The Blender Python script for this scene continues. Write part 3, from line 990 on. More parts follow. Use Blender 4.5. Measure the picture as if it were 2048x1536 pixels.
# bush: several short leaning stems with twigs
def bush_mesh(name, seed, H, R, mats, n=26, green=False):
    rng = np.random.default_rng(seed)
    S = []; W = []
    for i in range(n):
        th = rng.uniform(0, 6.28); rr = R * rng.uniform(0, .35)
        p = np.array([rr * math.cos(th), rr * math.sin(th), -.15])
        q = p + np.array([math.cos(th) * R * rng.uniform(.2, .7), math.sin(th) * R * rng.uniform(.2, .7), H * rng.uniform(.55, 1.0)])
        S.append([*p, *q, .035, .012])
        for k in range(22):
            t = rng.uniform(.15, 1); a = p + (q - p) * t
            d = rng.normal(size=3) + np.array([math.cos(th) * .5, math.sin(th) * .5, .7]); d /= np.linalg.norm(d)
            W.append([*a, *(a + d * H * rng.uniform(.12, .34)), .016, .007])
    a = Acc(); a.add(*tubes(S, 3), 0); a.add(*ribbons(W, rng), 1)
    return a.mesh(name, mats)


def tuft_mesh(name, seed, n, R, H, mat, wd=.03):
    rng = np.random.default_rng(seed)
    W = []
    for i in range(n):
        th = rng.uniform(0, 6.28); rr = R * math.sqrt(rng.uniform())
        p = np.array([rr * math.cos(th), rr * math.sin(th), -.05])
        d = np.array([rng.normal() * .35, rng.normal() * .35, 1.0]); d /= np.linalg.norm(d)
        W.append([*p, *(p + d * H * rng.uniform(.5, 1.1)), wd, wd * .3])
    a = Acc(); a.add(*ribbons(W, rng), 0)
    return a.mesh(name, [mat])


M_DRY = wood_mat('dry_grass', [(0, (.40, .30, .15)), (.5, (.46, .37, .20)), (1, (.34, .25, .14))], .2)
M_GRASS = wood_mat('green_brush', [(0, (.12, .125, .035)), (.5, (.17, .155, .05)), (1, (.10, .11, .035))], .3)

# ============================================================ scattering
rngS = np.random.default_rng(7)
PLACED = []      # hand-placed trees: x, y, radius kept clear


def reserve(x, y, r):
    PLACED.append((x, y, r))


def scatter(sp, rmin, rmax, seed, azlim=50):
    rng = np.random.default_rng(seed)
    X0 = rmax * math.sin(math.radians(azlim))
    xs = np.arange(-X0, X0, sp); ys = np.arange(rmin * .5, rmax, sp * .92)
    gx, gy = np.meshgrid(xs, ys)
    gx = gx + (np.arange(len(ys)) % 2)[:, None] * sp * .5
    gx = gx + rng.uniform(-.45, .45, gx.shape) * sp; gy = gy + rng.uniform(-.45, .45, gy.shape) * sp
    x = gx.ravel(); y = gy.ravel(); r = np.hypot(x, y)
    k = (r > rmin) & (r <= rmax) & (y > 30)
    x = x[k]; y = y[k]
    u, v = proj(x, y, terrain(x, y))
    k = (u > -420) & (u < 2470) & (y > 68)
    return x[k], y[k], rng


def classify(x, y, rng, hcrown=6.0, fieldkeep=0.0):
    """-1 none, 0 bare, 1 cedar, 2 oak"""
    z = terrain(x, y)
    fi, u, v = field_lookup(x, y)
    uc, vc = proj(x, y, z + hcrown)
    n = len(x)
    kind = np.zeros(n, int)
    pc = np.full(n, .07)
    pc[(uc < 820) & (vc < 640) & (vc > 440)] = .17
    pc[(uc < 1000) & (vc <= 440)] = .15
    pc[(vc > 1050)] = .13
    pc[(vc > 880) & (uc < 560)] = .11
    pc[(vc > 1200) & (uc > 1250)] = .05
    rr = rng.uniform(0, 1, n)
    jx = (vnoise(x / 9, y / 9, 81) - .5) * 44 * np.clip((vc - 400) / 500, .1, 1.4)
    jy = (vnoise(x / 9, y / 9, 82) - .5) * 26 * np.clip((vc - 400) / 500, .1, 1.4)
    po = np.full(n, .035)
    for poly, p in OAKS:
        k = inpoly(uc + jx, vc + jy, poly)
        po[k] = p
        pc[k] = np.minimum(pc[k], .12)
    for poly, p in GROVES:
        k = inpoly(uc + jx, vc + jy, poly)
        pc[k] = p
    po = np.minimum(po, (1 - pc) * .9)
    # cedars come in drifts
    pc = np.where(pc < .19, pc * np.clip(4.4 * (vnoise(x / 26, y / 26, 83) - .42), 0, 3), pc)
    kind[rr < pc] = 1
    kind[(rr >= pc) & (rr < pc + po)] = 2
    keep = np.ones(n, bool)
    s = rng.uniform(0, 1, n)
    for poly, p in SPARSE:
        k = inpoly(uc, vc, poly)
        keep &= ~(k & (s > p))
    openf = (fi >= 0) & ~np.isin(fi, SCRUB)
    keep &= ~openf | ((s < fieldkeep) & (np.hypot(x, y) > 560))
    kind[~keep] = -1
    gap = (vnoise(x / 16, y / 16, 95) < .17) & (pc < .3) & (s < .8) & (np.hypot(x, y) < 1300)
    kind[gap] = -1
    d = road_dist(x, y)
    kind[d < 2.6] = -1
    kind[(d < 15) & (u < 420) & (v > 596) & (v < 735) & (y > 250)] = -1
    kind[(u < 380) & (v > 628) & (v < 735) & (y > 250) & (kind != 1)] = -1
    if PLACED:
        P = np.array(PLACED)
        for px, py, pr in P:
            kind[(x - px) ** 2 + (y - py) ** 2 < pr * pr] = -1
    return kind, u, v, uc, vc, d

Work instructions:
All of the material above needs to be retyped word for word.

Reply:
The Blender Python script for this scene continues. Write part 3, from line 990 on. More parts follow. Use Blender 4.5. Measure the picture as if it were 2048x1536 pixels.
# bush: several short leaning stems with twigs
def bush_mesh(name, seed, H, R, mats, n=26, green=False):
    rng = np.random.default_rng(seed)
    S = []; W = []
    for i in range(n):
        th = rng.uniform(0, 6.28); rr = R * rng.uniform(0, .35)
        p = np.array([rr * math.cos(th), rr * math.sin(th), -.15])
        q = p + np.array([math.cos(th) * R * rng.uniform(.2, .7), math.sin(th) * R * rng.uniform(.2, .7), H * rng.uniform(.55, 1.0)])
        S.append([*p, *q, .035, .012])
        for k in range(22):
            t = rng.uniform(.15, 1); a = p + (q - p) * t
            d = rng.normal(size=3) + np.array([math.cos(th) * .5, math.sin(th) * .5, .7]); d /= np.linalg.norm(d)
            W.append([*a, *(a + d * H * rng.uniform(.12, .34)), .016, .007])
    a = Acc(); a.add(*tubes(S, 3), 0); a.add(*ribbons(W, rng), 1)
    return a.mesh(name, mats)


def tuft_mesh(name, seed, n, R, H, mat, wd=.03):
    rng = np.random.default_rng(seed)
    W = []
    for i in range(n):
        th = rng.uniform(0, 6.28); rr = R * math.sqrt(rng.uniform())
        p = np.array([rr * math.cos(th), rr * math.sin(th), -.05])
        d = np.array([rng.normal() * .35, rng.normal() * .35, 1.0]); d /= np.linalg.norm(d)
        W.append([*p, *(p + d * H * rng.uniform(.5, 1.1)), wd, wd * .3])
    a = Acc(); a.add(*ribbons(W, rng), 0)
    return a.mesh(name, [mat])


M_DRY = wood_mat('dry_grass', [(0, (.40, .30, .15)), (.5, (.46, .37, .20)), (1, (.34, .25, .14))], .2)
M_GRASS = wood_mat('green_brush', [(0, (.12, .125, .035)), (.5, (.17, .155, .05)), (1, (.10, .11, .035))], .3)

# ============================================================ scattering
rngS = np.random.default_rng(7)
PLACED = []      # hand-placed trees: x, y, radius kept clear


def reserve(x, y, r):
    PLACED.append((x, y, r))


def scatter(sp, rmin, rmax, seed, azlim=50):
    rng = np.random.default_rng(seed)
    X0 = rmax * math.sin(math.radians(azlim))
    xs = np.arange(-X0, X0, sp); ys = np.arange(rmin * .5, rmax, sp * .92)
    gx, gy = np.meshgrid(xs, ys)
    gx = gx + (np.arange(len(ys)) % 2)[:, None] * sp * .5
    gx = gx + rng.uniform(-.45, .45, gx.shape) * sp; gy = gy + rng.uniform(-.45, .45, gy.shape) * sp
    x = gx.ravel(); y = gy.ravel(); r = np.hypot(x, y)
    k = (r > rmin) & (r <= rmax) & (y > 30)
    x = x[k]; y = y[k]
    u, v = proj(x, y, terrain(x, y))
    k = (u > -420) & (u < 2470) & (y > 68)
    return x[k], y[k], rng


def classify(x, y, rng, hcrown=6.0, fieldkeep=0.0):
    """-1 none, 0 bare, 1 cedar, 2 oak"""
    z = terrain(x, y)
    fi, u, v = field_lookup(x, y)
    uc, vc = proj(x, y, z + hcrown)
    n = len(x)
    kind = np.zeros(n, int)
    pc = np.full(n, .07)
    pc[(uc < 820) & (vc < 640) & (vc > 440)] = .17
    pc[(uc < 1000) & (vc <= 440)] = .15
    pc[(vc > 1050)] = .13
    pc[(vc > 880) & (uc < 560)] = .11
    pc[(vc > 1200) & (uc > 1250)] = .05
    rr = rng.uniform(0, 1, n)
    jx = (vnoise(x / 9, y / 9, 81) - .5) * 44 * np.clip((vc - 400) / 500, .1, 1.4)
    jy = (vnoise(x / 9, y / 9, 82) - .5) * 26 * np.clip((vc - 400) / 500, .1, 1.4)
    po = np.full(n, .035)
    for poly, p in OAKS:
        k = inpoly(uc + jx, vc + jy, poly)
        po[k] = p
        pc[k] = np.minimum(pc[k], .12)
    for poly, p in GROVES:
        k = inpoly(uc + jx, vc + jy, poly)
        pc[k] = p
    po = np.minimum(po, (1 - pc) * .9)
    # cedars come in drifts
    pc = np.where(pc < .19, pc * np.clip(4.4 * (vnoise(x / 26, y / 26, 83) - .42), 0, 3), pc)
    kind[rr < pc] = 1
    kind[(rr >= pc) & (rr < pc + po)] = 2
    keep = np.ones(n, bool)
    s = rng.uniform(0, 1, n)
    for poly, p in SPARSE:
        k = inpoly(uc, vc, poly)
        keep &= ~(k & (s > p))
    openf = (fi >= 0) & ~np.isin(fi, SCRUB)
    keep &= ~openf | ((s < fieldkeep) & (np.hypot(x, y) > 560))
    kind[~keep] = -1
    gap = (vnoise(x / 16, y / 16, 95) < .17) & (pc < .3) & (s < .8) & (np.hypot(x, y) < 1300)
    kind[gap] = -1
    d = road_dist(x, y)
    kind[d < 2.6] = -1
    kind[(d < 15) & (u < 420) & (v > 596) & (v < 735) & (y > 250)] = -1
    kind[(u < 380) & (v > 628) & (v < 735) & (y > 250) & (kind != 1)] = -1
    if PLACED:
        P = np.array(PLACED)
        for px, py, pr in P:
            kind[(x - px) ** 2 + (y - py) ** 2 < pr * pr] = -1
    return kind, u, v, uc, vc, d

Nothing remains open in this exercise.